┌─ EXERCISE INPUTS
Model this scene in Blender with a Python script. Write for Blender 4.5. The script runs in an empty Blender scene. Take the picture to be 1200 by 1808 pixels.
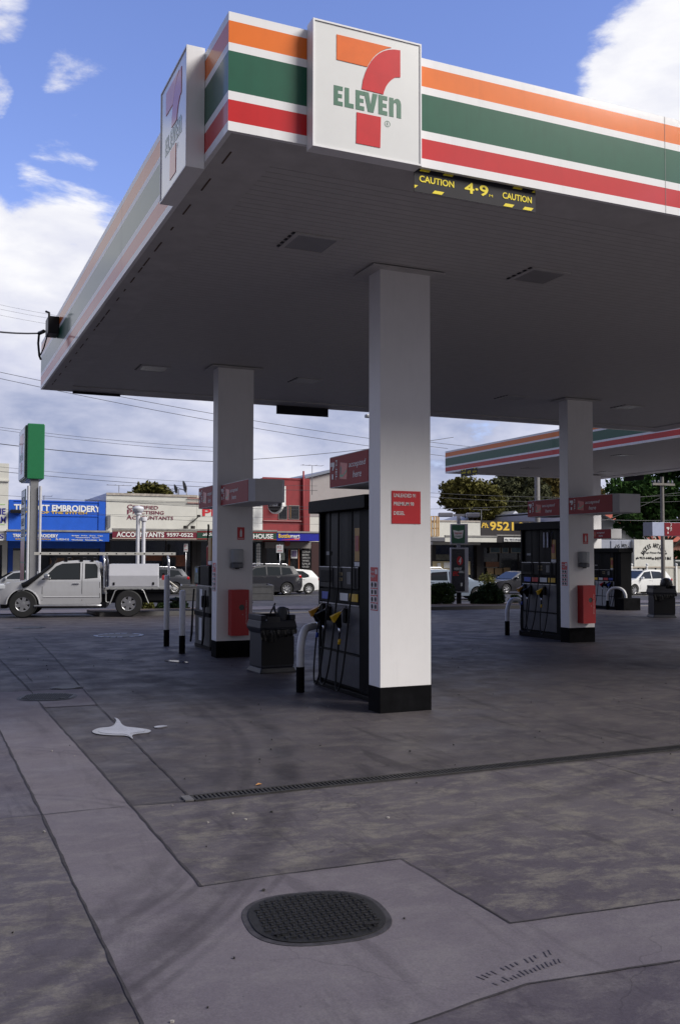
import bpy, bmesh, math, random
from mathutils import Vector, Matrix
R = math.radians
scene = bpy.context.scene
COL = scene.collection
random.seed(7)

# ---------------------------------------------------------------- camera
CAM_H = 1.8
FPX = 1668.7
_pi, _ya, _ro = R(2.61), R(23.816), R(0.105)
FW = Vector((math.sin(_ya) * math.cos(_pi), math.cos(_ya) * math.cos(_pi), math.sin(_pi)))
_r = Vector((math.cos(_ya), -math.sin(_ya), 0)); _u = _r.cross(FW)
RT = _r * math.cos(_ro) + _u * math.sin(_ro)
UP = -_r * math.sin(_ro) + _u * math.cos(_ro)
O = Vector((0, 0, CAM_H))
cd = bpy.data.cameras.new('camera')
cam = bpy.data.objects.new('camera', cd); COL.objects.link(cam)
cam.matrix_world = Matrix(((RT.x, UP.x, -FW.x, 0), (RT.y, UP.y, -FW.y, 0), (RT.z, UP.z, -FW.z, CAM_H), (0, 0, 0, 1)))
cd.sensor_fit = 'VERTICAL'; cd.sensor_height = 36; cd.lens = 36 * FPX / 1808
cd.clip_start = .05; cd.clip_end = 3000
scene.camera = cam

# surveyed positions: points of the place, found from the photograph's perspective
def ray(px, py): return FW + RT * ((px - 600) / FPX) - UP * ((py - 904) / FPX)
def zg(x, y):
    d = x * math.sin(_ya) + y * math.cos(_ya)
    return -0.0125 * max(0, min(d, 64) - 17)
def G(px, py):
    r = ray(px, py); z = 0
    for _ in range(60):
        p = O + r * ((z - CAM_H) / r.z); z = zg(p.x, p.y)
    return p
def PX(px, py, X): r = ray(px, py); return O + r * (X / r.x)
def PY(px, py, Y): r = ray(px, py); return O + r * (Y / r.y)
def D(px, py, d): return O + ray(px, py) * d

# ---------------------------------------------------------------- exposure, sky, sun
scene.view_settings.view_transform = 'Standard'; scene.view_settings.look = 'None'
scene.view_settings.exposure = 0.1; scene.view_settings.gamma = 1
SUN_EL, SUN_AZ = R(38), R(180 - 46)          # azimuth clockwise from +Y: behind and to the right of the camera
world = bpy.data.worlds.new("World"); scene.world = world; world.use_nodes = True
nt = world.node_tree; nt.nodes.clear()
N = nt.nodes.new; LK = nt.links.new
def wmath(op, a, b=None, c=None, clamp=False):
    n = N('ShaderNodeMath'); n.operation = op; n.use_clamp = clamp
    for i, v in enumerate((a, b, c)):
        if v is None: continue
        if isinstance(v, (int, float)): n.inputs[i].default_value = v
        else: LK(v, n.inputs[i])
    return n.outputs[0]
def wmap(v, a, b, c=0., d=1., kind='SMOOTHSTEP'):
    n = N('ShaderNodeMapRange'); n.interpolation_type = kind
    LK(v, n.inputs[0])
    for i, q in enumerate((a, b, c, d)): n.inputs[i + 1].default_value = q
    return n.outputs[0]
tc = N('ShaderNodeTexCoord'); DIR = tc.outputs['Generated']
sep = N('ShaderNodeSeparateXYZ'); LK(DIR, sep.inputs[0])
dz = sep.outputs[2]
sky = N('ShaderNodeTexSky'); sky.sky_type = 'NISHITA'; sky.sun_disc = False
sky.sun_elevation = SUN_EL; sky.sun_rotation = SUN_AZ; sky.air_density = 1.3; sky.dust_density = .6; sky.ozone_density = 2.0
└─
┌─ EXERCISE INPUTS
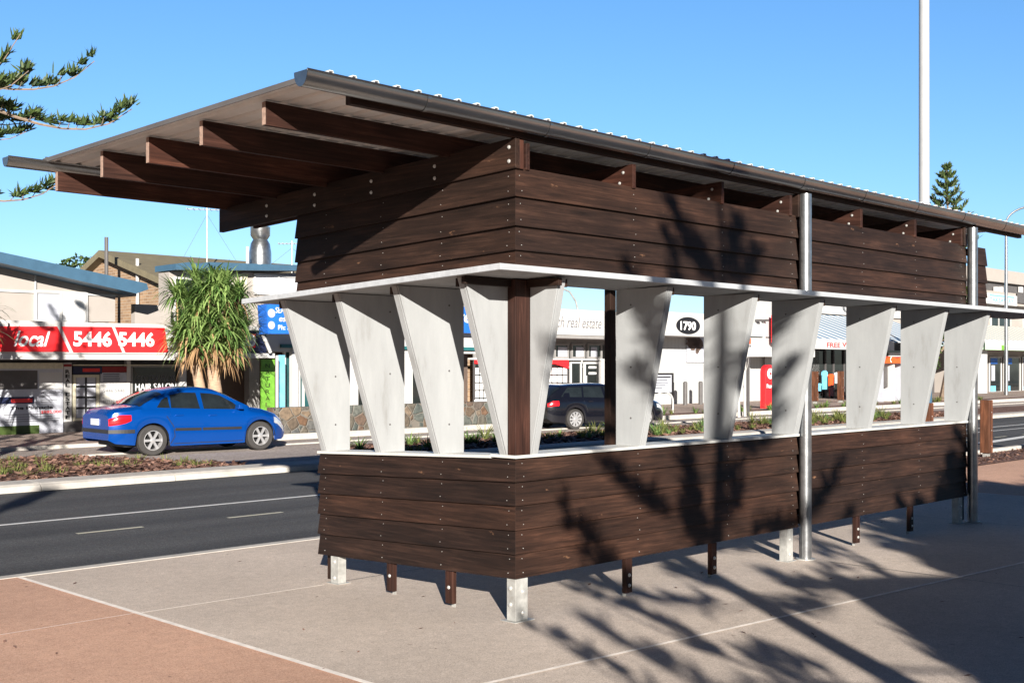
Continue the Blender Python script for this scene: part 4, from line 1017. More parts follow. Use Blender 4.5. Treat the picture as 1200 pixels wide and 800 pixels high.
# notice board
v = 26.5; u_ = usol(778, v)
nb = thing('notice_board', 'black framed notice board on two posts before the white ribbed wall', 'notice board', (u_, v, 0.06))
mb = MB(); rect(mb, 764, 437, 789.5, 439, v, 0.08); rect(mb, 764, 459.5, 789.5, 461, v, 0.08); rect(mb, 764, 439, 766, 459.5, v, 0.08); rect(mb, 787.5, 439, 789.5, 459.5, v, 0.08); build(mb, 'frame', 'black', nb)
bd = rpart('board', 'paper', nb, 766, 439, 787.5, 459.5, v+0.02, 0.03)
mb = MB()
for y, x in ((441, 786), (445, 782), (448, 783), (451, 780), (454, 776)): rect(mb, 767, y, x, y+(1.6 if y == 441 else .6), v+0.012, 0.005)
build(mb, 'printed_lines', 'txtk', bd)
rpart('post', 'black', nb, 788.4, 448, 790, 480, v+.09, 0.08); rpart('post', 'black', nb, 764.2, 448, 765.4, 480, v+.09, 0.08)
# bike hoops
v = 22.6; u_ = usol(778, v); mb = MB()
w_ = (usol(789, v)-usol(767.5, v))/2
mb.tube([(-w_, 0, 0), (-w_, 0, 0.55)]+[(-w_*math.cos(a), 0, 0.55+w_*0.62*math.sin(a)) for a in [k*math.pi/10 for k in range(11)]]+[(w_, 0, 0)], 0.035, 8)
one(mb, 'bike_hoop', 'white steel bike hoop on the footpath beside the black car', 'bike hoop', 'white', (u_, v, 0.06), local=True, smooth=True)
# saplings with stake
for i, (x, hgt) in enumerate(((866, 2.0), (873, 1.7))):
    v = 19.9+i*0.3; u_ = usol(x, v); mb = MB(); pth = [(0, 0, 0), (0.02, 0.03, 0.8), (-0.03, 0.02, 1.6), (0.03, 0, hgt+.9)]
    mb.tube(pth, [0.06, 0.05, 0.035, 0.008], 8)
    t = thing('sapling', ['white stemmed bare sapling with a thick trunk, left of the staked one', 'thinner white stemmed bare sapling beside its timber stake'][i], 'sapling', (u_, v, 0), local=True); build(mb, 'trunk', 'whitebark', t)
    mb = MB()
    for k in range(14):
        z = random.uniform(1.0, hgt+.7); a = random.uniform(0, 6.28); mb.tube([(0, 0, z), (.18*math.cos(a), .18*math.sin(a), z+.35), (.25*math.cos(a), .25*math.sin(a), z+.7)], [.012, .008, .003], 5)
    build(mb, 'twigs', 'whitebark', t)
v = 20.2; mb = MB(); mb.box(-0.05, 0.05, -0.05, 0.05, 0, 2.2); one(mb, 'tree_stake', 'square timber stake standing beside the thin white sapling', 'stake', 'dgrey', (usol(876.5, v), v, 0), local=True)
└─
• **GIVEN INSTRUCTION**
Look above and copy only the lines from the one holding "Model this scene" to the one holding "random.seed(7)", both included, exactly, minus the pictures.

• **FULL OUTPUT**
Model this scene in Blender with a Python script. Write for Blender 4.5. The script runs in an empty Blender scene. Take the picture to be 1200 by 1808 pixels.
import bpy, bmesh, math, random
from mathutils import Vector, Matrix
R = math.radians
scene = bpy.context.scene
COL = scene.collection
random.seed(7)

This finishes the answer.